Monday, May 10, 2010

Kagan

I have to say I'm sympathetic with this view.

Apparently, Elena Kagan will be nominated for the Supreme Court. I will go into more detail about this later, but there shouldn’t be any sugarcoating — it’s a poor choice. One way of seeing this is to examine Marty Peretz’s attempted defense. Boil off the usual add homienems and you’re left with no actual real credentials for the position attributed to Kagan. He doesn’t try to argue that Kagan — who has no judicial experience, very limited political experience, and no record of influential scholarship — is a better choice than Diane Wood or Sidney Thomas, because the proposition is pretty much indefensible.

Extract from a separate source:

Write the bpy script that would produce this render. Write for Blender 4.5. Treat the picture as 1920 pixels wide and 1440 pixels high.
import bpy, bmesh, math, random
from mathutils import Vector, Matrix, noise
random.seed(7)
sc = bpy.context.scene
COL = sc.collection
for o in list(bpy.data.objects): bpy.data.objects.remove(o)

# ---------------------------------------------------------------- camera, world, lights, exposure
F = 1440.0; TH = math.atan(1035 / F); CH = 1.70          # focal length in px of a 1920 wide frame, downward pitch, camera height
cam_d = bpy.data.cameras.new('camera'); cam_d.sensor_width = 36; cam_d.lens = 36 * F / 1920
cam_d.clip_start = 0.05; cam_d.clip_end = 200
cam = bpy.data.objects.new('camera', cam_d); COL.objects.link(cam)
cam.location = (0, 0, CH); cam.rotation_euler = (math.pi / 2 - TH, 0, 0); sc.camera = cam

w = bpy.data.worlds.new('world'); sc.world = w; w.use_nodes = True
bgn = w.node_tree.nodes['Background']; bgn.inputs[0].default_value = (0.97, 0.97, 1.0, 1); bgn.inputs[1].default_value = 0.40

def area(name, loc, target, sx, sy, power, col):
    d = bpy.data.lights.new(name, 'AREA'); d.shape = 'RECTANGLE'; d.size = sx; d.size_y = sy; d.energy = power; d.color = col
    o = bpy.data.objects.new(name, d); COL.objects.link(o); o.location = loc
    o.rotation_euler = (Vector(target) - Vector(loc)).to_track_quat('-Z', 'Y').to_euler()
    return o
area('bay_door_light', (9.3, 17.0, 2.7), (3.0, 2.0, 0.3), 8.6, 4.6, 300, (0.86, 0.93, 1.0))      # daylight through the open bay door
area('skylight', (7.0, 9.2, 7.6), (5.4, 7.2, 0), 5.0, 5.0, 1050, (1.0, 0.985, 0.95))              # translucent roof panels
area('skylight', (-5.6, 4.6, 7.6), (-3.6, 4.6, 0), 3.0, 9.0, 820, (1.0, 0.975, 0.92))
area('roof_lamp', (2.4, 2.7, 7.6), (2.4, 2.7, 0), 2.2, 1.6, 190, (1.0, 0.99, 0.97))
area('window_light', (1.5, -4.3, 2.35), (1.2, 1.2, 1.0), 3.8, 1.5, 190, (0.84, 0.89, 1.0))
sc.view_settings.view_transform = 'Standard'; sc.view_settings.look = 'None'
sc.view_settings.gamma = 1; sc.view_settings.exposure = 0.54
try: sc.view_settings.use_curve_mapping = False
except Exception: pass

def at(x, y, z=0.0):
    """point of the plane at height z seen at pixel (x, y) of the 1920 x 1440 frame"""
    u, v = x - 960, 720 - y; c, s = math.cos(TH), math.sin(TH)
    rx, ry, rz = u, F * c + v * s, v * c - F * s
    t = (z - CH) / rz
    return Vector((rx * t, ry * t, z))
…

When you’re reduced to noting that a prospective nominee for the highest court in the land is a “brilliant conversationalist” and that other Harvardites think she’s good people. one has pretty much conceded that the pick is Ivy League nepotism of the worst sort. An the idea that the complete absence of evidence about her constitutional vision is no big deal is something that’s easy for someone who will never be denied an abortion, be discriminated against by an employer, etc. to say, but for people who actually take such things seriously it’s rather important.


I'm not surprised by the choice, but if we thought the Obama administration was going to stop the Court's long drift to the right, we're likely to be disappointed. Who knows, though (assuming she's confirmed), maybe she'll show more progressive values than her centrist credentials would predict.